Chapter 1: Background and History
This chapter provides a brief historical perspective, a textbook example of an attack, and the seven trends that have contributed to this upsurge.
 
Chapter 2: Problems, Controversies, and Solutions
The focus here is on additional factors that lead to repeated attempts, detailed accounts of the hot spots, strategic difficulties encountered, how attacks in the Strait of Malacca have lessened, and what needs to be done to reach successful solutions.
 
Chapter 3: Special U.S. Issues
With particular emphasis on Somalia, this looks at issues facing the American forces, as well as how American intervention in the region has impacted the present situation. The recent attack on the Maersk Alabama is also examined.
 
Chapter 4: Chronology
This list of important dates with brief annotations concerns maritime piracy in modern times. It includes milestones associated with this crime’s evolution and a sampling of attacks, rather than a comprehensive listing of events.
 
Chapter 5: Biographical Sketches
Some of the major and minor players involved in piracy are introduced.
 
Chapter 6: Data and Documents
Here one finds various tables of data and statistics, as well as official documents, concerning piracy at sea.
 
Chapter 7: Directory of Organizations
This is an annotated listing of organizations that fight piracy.
 
Chapter 8: Resources
This is a cross-sampling of the references Marley either consulted or quoted from.
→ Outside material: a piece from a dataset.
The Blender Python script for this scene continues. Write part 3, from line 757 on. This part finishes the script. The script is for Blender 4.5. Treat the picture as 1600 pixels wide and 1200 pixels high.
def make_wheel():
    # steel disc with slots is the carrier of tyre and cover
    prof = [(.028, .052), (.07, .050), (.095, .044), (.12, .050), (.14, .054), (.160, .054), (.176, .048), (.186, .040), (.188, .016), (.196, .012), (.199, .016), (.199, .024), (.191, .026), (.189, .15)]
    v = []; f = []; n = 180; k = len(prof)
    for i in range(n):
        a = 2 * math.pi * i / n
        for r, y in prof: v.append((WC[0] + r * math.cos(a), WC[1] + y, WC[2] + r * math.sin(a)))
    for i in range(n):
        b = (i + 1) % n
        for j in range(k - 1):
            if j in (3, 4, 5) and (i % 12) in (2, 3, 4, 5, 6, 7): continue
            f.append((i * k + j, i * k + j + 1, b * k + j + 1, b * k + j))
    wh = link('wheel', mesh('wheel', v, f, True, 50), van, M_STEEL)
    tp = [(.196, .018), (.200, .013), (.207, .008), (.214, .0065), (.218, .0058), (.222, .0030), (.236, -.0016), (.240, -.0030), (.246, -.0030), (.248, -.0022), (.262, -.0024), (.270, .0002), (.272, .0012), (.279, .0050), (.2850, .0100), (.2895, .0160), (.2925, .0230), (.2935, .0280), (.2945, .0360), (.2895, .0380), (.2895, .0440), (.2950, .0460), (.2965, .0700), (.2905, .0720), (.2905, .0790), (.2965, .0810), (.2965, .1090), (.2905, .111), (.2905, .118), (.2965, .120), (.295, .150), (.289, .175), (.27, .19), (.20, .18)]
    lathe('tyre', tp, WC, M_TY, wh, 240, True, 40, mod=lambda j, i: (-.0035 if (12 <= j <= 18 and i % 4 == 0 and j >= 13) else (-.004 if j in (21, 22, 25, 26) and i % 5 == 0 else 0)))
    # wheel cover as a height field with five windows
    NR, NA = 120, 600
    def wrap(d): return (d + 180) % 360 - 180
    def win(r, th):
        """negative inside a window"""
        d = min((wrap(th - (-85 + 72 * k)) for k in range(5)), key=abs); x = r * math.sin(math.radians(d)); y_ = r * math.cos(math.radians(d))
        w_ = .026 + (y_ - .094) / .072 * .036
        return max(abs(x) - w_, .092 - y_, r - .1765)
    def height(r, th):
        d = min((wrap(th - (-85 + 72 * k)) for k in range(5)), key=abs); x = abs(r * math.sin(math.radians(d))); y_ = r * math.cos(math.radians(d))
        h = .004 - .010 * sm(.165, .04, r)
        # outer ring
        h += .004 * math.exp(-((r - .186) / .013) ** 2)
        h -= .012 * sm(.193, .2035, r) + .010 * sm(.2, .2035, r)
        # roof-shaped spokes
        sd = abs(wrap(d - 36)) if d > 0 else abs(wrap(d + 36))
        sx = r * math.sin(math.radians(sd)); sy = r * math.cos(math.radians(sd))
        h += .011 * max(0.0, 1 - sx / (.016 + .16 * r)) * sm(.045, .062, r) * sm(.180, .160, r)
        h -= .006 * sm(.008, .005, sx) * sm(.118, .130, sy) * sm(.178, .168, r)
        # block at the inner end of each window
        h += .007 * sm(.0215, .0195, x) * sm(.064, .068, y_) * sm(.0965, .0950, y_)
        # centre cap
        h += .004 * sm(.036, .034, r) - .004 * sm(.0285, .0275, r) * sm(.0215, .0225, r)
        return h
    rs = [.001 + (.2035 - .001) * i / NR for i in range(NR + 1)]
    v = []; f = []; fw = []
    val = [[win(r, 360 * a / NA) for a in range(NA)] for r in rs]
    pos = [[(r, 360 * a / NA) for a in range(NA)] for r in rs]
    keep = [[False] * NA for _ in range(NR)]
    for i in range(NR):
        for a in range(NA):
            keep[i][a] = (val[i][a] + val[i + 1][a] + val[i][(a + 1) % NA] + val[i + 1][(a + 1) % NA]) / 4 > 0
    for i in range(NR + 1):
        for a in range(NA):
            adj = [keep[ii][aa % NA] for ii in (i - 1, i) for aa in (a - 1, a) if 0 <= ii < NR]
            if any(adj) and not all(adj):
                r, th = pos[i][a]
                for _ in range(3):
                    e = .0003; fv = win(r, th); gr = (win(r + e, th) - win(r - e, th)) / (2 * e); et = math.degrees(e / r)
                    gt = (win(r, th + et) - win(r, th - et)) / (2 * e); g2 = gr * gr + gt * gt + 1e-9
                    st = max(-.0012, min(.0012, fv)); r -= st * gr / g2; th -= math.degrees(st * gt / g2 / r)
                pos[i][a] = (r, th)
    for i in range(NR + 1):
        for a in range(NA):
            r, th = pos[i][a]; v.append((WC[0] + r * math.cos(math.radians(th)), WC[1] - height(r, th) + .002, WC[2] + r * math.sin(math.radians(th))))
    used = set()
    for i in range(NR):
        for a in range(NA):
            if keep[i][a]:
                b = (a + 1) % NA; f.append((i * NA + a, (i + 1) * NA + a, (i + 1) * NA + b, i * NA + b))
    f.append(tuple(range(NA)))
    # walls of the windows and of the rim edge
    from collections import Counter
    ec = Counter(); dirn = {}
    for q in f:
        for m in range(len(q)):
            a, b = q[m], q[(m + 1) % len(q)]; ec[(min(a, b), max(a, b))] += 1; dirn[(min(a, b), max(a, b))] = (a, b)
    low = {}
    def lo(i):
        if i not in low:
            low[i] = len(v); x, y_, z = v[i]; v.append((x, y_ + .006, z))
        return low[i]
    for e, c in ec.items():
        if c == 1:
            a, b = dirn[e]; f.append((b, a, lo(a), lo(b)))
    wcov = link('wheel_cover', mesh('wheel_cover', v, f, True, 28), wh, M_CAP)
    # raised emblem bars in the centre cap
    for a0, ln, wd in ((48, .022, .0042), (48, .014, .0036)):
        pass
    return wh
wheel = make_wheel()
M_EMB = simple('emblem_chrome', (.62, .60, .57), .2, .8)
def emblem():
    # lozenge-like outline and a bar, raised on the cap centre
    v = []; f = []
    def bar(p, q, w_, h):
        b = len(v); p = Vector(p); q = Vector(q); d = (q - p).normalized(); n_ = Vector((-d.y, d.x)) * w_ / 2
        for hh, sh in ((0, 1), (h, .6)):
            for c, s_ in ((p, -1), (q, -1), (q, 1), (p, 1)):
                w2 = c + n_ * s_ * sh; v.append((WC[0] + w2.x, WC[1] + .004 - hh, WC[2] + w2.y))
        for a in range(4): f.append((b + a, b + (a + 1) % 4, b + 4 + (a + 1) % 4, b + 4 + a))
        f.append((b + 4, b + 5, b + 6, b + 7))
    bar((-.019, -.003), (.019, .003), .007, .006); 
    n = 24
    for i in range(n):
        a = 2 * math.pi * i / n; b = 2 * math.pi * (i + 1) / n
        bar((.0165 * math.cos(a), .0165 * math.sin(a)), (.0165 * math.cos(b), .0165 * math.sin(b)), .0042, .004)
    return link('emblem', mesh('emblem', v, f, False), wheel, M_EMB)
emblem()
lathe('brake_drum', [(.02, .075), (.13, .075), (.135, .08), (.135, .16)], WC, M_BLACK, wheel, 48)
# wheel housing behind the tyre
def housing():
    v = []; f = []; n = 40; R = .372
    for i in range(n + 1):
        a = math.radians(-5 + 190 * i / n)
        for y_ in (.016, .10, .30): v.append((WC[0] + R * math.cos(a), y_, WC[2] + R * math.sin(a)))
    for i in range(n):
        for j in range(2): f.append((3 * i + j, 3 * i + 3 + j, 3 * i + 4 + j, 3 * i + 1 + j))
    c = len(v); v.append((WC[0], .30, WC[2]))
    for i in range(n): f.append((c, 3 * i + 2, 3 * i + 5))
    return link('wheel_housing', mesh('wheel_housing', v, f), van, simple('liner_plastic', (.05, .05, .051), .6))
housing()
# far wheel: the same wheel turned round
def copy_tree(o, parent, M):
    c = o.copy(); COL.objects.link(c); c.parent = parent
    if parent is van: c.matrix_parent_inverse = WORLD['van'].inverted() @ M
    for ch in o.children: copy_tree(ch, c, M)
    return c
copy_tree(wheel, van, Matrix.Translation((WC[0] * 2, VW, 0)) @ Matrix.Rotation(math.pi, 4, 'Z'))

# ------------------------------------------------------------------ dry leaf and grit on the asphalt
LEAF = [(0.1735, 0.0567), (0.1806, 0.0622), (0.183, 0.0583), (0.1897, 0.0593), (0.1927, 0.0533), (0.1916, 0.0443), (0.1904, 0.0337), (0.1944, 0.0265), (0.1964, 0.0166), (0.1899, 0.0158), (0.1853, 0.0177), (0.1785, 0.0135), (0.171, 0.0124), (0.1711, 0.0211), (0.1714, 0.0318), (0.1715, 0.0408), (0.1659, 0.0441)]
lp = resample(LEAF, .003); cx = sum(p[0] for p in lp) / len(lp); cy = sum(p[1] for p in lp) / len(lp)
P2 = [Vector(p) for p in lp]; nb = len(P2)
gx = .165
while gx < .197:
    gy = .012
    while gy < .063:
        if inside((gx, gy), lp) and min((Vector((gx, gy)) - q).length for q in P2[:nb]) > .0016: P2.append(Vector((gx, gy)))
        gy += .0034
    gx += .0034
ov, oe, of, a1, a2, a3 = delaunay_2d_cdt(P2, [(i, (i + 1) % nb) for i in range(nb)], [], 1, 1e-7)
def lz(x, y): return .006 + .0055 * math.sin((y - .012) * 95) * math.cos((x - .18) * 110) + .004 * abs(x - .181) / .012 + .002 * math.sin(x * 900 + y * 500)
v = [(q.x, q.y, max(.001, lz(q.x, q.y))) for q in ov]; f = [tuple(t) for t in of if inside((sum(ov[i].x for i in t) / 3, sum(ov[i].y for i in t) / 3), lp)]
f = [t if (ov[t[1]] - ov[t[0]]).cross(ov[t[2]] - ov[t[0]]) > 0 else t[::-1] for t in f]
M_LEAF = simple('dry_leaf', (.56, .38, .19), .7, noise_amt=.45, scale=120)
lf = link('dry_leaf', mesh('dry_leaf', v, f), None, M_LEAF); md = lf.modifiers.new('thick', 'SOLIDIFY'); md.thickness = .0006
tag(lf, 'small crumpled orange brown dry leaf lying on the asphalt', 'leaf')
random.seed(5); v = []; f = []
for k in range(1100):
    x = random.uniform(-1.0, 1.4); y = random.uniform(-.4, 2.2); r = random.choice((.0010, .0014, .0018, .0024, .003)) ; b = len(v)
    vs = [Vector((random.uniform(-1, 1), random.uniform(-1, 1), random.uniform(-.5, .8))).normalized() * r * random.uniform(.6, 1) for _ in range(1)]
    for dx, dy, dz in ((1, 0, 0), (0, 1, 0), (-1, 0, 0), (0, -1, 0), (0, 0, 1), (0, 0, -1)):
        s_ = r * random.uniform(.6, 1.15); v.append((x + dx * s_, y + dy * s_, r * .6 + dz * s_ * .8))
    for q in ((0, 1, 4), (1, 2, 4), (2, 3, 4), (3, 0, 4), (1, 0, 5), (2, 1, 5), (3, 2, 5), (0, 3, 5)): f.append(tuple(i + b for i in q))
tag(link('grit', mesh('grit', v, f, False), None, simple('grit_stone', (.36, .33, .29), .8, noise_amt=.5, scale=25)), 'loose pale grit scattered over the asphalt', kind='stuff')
It is divided into General Studies and Overviews, Background and History, International Law, Southeast Asia, Somalia and the Horn of Africa, Nigeria, the Sirius Star Seizure, and the Maersk Alabama Incident.
 
Each chapter begins with a relevant quote from someone connected to piracy. Those chapters covering a variety of related topics sometimes include a summary. With the exception of the last, all of them include a list of sources. The book ends with a glossary and index.
 
Marley’s astute analysis of the many facets of maritime piracy makes this an important reference tool for anyone wanting to study the topic. For example, he shows how the end of World War II eventually opened the doors for piracy to re-emerge – a topic rarely covered in other texts on the subject. Unlike other writers, he also points out that Nigerian piracy really isn’t piracy, but rather assaults and robberies, because of where these attacks occur.
 
This is a compelling and succinct examination of the controversies governments and organizations face when trying to combat this upsurge. Throughout the text, quotes from pirates and those who combat the problem enrich the reader’s learning experience. Modern Piracy is one of the most comprehensive and up-to-date analyses on the topic ever published.